Key to its' success the second time around was adding the olive oil ever so slowly. Starting with only drips of olive oil, gradually increased to half-teaspoonfuls while rigorously whisking well during and after each addition contributed to its' emulsification.  If I could have figured out how to add the the oil in a slow, think steady stream at a certain point, I would have. But I only had two hands. You might think the aioli making process is little time consuming. Maybe slightly. But surprisingly it didn't feel that way. 

While I am more informed about aoili/mayonnaise than I was only a week ago, I am by no means an expert. It's quite possible the next time I make an aoili, I rush the process and fail to experience aoili nirvana. It is also not outside the realm of possibility I will try and fall deeply, madly in love with another aoili recipe I was somehow lulled into making. For the moment, I am over the moon smitten with this version. 

As far as most of my blog posts go, this one may have rambled on a bit more than usual. So let me thank you for taking the time to hang in there. The day cooking and/or baking stops becoming or feeling like an adventure is the day I should probably put away my measuring cups and spoons, the large assortment of kitchen gadgets, and collection of copper pots. The hundreds of cookbooks and stacks of magazines would also have to find a new home. And most importantly, the day I stop learning from and appreciating the culinary perspectives of others is the day I should....well, let's just say I hope that day never comes because I am not certain what the best thing to do would be. Here's hoping we all continue to be kind and encouraging toward one another while experiencing the trials, tribulations, risks, and rewards awaiting us all in the gray world of cooking, baking, and making a homemade garlic aoili.

Garlic Aoili with Crudités (inspired by Bon Appetit's Real Deal Aoili recipe)

2 large egg yolks, room temperature
3 -5 medium garlic cloves, finely chopped (Note: The more garlic, the more intense the flavor. I love garlic and used only 4 medium garlic cloves.)
1 teaspoon sea salt or kosher salt
1/2 teaspoon dijon mustard
2 teaspoons freshly squeezed lemon juice
1 cup good quality olive oil
Assortment of raw and/or steamed vegetables (e.g., cherry tomatoes, carrots, string beans, baby red potatoes, artichokes, radishes, sugar snap peans, asparagus, cucumber slices, kalamata olives, etc.)
Hard-boiled eggs
Grilled Bread

1. Whisk egg yolks, salt, garlic, lemon juice and dijon mustard in a medium sized bowl to combine. The mixture should be creamy.
2. Using a large balloon whisk, add olive oil in drops whisking to ensure the mixture remains emulsified after each addition. After using about a 1/4 cup of the oil, begin to add oil in slightly larger amounts (think half teaspoons) or a very, very thin stream, whisking during and well after each addition. Note: If oil is added too quickly the aoili will break down and the oil will separate.
3. Continue whisking until all of the oil is incorporated and the aoili is thick enough to hold its' shape when spooned. Season with additional salt if necessary.
4. Serve immediately or cover and chill. Can be made a day ahead. Will last for at least a week in the refrigerator. 
5. Choose an assortment of steamed and/or raw vegetables; hard-boiled eggs; and/or grilled bread. Arrange on a platter. Serve with bowl of the garlic aoili. 

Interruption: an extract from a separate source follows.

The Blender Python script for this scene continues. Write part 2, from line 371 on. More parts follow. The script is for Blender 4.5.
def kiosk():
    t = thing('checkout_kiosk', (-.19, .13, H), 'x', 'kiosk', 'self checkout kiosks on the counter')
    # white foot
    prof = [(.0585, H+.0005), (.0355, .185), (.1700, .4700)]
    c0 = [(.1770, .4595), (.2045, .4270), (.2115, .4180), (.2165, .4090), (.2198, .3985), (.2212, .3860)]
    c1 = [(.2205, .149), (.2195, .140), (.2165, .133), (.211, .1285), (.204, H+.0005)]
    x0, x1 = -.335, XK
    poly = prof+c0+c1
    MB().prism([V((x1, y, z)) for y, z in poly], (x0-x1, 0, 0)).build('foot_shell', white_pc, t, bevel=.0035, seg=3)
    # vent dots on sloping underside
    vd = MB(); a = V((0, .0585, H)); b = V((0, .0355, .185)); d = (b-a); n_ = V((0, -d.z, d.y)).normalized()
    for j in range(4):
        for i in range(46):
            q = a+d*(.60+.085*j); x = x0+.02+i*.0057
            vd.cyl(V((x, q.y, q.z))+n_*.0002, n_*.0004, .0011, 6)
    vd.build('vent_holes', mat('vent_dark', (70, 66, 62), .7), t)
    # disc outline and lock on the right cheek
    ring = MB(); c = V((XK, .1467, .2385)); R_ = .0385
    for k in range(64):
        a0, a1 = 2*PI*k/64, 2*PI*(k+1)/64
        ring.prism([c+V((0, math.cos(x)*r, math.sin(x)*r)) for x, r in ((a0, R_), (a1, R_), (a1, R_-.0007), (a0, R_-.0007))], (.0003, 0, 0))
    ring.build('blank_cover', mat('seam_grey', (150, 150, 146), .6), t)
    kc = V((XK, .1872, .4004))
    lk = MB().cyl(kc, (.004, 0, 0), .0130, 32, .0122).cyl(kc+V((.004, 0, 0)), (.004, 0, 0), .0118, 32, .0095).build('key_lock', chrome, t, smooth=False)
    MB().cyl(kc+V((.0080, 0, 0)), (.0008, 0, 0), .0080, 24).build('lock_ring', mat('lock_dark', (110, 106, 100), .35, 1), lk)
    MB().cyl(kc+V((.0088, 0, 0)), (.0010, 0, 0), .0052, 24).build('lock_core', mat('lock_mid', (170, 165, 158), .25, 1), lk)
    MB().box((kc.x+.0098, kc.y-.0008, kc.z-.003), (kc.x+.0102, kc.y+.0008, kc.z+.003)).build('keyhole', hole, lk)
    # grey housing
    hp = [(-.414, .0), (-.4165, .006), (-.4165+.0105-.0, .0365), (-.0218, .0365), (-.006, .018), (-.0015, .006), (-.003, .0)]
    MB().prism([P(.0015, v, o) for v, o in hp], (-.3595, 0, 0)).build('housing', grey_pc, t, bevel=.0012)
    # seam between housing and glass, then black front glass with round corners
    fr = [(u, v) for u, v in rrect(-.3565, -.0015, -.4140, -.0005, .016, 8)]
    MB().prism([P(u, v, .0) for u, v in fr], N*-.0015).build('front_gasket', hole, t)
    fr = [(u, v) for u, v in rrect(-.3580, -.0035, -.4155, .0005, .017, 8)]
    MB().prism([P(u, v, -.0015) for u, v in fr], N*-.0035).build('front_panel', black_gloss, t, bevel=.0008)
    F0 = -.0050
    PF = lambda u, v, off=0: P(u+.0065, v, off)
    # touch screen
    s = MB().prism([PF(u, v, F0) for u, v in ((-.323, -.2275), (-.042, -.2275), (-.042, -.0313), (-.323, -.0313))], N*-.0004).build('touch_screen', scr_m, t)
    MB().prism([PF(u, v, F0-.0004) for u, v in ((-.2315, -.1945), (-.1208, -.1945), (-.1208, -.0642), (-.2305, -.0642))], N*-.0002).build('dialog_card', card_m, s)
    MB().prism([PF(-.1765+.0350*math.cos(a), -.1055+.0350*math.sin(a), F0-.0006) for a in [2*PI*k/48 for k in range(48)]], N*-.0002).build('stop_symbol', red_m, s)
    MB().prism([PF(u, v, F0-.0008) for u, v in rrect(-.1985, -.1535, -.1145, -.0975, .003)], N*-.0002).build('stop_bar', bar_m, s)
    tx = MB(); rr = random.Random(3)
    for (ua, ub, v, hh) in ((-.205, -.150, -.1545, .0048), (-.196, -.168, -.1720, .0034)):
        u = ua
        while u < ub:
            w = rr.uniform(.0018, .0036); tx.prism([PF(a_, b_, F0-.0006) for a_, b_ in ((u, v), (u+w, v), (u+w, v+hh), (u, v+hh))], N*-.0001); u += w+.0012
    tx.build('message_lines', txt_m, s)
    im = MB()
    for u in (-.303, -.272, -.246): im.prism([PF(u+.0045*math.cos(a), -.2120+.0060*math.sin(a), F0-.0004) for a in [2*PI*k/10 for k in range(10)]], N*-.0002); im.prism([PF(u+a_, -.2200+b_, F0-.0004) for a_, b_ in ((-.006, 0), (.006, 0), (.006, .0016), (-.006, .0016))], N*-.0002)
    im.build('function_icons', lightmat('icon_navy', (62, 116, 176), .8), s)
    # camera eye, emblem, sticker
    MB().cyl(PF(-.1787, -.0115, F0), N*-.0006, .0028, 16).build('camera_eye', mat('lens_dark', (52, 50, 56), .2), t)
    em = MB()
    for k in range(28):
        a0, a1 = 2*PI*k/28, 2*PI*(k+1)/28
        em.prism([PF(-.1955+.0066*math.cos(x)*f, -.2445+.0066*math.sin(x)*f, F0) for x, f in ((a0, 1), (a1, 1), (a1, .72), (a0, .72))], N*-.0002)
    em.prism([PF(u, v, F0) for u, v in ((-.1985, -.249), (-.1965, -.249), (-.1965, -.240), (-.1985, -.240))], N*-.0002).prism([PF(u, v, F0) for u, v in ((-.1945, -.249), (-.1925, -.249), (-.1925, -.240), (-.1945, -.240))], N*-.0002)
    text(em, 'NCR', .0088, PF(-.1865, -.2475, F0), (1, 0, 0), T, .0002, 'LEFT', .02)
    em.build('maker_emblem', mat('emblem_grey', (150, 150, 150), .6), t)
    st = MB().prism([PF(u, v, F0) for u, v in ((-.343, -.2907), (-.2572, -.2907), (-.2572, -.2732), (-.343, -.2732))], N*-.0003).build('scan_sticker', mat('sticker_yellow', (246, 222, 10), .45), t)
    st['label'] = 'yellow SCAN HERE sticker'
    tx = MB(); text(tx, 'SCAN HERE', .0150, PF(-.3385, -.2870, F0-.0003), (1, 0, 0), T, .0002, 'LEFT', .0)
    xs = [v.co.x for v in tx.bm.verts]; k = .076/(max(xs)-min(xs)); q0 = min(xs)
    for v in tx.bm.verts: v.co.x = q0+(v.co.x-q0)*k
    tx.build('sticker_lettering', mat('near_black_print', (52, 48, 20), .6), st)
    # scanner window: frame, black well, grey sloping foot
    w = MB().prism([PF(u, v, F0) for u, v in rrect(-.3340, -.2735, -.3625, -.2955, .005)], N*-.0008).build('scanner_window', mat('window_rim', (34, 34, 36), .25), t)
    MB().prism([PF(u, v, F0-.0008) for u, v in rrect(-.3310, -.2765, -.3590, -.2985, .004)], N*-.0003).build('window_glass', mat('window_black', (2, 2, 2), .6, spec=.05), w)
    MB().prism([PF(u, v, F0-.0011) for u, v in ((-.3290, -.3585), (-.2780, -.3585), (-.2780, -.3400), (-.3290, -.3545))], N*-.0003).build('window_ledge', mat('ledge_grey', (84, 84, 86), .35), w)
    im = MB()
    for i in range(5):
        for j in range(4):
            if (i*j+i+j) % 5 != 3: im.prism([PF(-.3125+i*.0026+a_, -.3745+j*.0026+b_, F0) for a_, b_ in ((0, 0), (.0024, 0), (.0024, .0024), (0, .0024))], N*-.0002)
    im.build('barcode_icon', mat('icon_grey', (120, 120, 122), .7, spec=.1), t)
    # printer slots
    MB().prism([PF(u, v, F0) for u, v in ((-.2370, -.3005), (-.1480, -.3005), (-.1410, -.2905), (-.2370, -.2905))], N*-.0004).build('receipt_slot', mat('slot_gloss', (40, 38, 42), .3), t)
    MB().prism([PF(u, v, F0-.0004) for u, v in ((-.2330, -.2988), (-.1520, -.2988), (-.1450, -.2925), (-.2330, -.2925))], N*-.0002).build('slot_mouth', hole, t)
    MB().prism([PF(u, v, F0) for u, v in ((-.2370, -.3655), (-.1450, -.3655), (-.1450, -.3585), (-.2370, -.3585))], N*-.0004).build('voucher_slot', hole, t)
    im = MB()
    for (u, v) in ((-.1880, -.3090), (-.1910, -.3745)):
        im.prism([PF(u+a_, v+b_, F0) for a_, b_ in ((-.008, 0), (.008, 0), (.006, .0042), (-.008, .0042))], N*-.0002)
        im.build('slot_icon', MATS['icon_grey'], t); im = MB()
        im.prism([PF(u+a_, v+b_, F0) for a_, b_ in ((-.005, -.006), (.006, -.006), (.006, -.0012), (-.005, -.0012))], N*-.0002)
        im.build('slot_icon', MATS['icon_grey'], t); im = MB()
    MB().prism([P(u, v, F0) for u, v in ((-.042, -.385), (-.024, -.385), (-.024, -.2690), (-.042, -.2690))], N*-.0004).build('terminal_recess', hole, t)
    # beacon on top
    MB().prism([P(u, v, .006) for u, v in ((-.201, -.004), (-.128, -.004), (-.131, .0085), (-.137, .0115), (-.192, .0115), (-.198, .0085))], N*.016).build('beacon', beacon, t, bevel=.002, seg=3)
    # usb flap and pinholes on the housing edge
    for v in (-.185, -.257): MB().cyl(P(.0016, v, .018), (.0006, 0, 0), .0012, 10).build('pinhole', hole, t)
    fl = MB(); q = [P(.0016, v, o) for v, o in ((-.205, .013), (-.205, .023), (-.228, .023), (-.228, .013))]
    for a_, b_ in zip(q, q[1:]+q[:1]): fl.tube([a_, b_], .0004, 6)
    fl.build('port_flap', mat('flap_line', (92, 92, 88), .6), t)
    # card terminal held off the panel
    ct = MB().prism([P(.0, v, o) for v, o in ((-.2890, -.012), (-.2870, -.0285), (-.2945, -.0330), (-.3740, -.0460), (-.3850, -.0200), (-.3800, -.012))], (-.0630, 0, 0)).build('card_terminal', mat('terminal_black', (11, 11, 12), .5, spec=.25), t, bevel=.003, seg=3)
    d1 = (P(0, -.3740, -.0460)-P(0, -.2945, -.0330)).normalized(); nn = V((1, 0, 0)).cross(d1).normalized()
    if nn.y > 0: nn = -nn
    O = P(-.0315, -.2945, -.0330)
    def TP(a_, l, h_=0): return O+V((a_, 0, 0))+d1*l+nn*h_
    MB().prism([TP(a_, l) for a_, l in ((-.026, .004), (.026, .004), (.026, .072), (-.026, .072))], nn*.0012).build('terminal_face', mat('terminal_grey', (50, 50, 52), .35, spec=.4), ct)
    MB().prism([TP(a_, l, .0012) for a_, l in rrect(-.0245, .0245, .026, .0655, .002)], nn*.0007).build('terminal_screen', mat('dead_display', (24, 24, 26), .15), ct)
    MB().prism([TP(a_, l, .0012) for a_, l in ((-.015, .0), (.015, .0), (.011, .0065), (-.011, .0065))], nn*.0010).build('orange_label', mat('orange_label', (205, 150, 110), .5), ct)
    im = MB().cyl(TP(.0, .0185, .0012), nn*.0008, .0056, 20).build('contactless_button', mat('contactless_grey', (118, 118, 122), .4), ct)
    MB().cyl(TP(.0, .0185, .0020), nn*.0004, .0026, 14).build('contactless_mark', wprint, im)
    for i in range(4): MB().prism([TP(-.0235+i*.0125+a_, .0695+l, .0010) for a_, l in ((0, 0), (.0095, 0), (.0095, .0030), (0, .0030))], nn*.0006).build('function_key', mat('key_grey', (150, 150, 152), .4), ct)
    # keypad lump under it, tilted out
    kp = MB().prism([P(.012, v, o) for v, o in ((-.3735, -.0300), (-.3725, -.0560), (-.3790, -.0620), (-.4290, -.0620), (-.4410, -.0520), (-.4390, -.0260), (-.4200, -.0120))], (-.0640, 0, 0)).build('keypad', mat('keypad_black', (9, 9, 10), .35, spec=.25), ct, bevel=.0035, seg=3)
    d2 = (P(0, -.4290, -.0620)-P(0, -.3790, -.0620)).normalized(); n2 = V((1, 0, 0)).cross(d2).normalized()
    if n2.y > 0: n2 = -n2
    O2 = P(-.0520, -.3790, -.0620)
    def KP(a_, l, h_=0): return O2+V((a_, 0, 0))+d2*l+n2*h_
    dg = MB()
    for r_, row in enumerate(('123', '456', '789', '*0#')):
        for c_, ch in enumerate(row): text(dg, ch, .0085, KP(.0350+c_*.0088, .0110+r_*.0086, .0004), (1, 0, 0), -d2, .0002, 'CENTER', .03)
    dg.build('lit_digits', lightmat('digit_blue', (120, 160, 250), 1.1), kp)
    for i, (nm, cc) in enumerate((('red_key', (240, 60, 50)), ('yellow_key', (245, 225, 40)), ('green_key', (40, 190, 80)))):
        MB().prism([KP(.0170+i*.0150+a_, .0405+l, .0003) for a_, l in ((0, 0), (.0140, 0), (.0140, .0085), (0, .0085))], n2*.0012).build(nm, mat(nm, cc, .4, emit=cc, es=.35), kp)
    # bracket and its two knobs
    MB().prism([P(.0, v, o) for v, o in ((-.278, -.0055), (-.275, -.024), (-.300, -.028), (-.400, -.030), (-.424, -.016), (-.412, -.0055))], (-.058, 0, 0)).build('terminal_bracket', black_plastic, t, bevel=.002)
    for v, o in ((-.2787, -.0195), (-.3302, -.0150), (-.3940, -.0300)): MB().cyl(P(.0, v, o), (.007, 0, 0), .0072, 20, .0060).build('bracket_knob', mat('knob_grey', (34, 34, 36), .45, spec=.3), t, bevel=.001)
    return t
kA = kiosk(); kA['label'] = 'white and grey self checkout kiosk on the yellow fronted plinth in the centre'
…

Notes: (1) Use a good quality olive oil and dijon mustard. It is not necessary to use extra-virgin olive oil, just a really good olive oil. In fact you can use a combination of olive oil and a neutral oil (like canola or vegetable oil. Maille is my favorite go-to dijon mustard. (2) The flavor of the garlic will intensify the longer the aoili chills in the refrigerator, so you might to use only 3-4 cloves of garlic the first time you make it. (3) This garlic aoili would also be a great condiment for grilled meats, burgers, chicken and/or seafood. It would even elevate any number of sandwiches. And oh, french fries dipped in this garlic aoili would be insane! (4) I didn't provide directions using immersion blender or any other tool as I have only made it using a whisk. If you have had aioli success with any other tool, feel free to use it.